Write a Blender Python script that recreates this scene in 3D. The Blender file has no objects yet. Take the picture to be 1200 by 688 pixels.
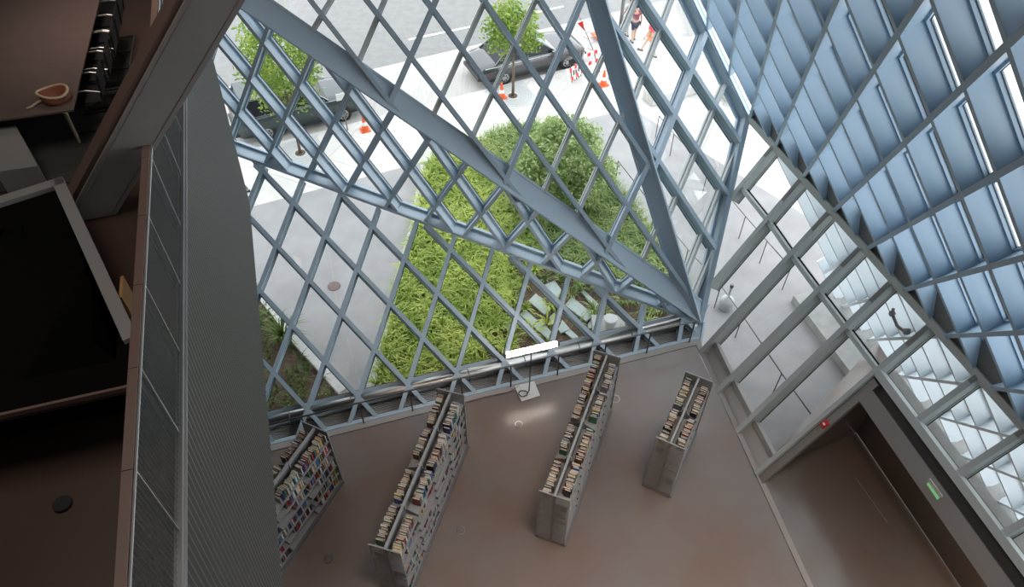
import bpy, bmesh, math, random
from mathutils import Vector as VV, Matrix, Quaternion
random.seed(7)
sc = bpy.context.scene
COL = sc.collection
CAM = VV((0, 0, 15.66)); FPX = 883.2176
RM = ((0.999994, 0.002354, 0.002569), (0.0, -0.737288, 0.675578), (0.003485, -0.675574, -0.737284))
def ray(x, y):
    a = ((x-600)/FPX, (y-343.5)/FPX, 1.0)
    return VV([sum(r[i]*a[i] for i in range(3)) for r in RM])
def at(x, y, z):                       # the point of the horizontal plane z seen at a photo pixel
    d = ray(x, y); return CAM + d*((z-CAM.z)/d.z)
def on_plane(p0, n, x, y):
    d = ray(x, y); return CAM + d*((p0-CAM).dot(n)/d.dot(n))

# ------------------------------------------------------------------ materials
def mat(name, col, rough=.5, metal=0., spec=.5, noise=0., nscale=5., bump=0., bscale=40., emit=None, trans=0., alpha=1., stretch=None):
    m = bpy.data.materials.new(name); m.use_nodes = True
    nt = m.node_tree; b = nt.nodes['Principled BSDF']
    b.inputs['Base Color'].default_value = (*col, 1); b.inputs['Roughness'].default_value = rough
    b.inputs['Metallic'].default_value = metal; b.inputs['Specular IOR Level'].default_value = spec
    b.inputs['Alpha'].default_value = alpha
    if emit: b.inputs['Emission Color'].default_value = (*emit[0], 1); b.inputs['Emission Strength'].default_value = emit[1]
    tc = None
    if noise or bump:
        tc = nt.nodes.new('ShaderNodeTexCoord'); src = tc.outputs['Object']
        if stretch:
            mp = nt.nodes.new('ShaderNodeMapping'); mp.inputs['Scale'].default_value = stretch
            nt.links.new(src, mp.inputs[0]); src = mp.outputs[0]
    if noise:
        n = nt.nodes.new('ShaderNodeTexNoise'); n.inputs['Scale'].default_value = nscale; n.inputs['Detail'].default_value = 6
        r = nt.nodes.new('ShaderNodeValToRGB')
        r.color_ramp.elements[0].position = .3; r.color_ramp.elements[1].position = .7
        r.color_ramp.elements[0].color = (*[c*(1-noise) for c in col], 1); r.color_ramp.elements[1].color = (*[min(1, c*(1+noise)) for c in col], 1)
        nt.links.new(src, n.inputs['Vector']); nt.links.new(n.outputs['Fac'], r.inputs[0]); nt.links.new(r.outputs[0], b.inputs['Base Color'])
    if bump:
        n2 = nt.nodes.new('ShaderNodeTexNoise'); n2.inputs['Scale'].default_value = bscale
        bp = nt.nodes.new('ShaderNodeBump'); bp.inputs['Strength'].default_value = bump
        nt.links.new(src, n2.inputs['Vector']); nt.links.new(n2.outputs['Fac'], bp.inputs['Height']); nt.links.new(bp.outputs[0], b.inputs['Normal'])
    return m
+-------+
_TASK PROMPT:_ Repeat the listing verbatim. Skip the pictures.

_THE SOLUTION:_
Write a Blender Python script that recreates this scene in 3D. The Blender file has no objects yet. Take the picture to be 1200 by 688 pixels.
import bpy, bmesh, math, random
from mathutils import Vector as VV, Matrix, Quaternion
random.seed(7)
sc = bpy.context.scene
COL = sc.collection
CAM = VV((0, 0, 15.66)); FPX = 883.2176
RM = ((0.999994, 0.002354, 0.002569), (0.0, -0.737288, 0.675578), (0.003485, -0.675574, -0.737284))
def ray(x, y):
    a = ((x-600)/FPX, (y-343.5)/FPX, 1.0)
    return VV([sum(r[i]*a[i] for i in range(3)) for r in RM])
def at(x, y, z):                       # the point of the horizontal plane z seen at a photo pixel
    d = ray(x, y); return CAM + d*((z-CAM.z)/d.z)
def on_plane(p0, n, x, y):
    d = ray(x, y); return CAM + d*((p0-CAM).dot(n)/d.dot(n))

# ------------------------------------------------------------------ materials
def mat(name, col, rough=.5, metal=0., spec=.5, noise=0., nscale=5., bump=0., bscale=40., emit=None, trans=0., alpha=1., stretch=None):
    m = bpy.data.materials.new(name); m.use_nodes = True
    nt = m.node_tree; b = nt.nodes['Principled BSDF']
    b.inputs['Base Color'].default_value = (*col, 1); b.inputs['Roughness'].default_value = rough
    b.inputs['Metallic'].default_value = metal; b.inputs['Specular IOR Level'].default_value = spec
    b.inputs['Alpha'].default_value = alpha
    if emit: b.inputs['Emission Color'].default_value = (*emit[0], 1); b.inputs['Emission Strength'].default_value = emit[1]
    tc = None
    if noise or bump:
        tc = nt.nodes.new('ShaderNodeTexCoord'); src = tc.outputs['Object']
        if stretch:
            mp = nt.nodes.new('ShaderNodeMapping'); mp.inputs['Scale'].default_value = stretch
            nt.links.new(src, mp.inputs[0]); src = mp.outputs[0]
    if noise:
        n = nt.nodes.new('ShaderNodeTexNoise'); n.inputs['Scale'].default_value = nscale; n.inputs['Detail'].default_value = 6
        r = nt.nodes.new('ShaderNodeValToRGB')
        r.color_ramp.elements[0].position = .3; r.color_ramp.elements[1].position = .7
        r.color_ramp.elements[0].color = (*[c*(1-noise) for c in col], 1); r.color_ramp.elements[1].color = (*[min(1, c*(1+noise)) for c in col], 1)
        nt.links.new(src, n.inputs['Vector']); nt.links.new(n.outputs['Fac'], r.inputs[0]); nt.links.new(r.outputs[0], b.inputs['Base Color'])
    if bump:
        n2 = nt.nodes.new('ShaderNodeTexNoise'); n2.inputs['Scale'].default_value = bscale
        bp = nt.nodes.new('ShaderNodeBump'); bp.inputs['Strength'].default_value = bump
        nt.links.new(src, n2.inputs['Vector']); nt.links.new(n2.outputs['Fac'], bp.inputs['Height']); nt.links.new(bp.outputs[0], b.inputs['Normal'])
    return m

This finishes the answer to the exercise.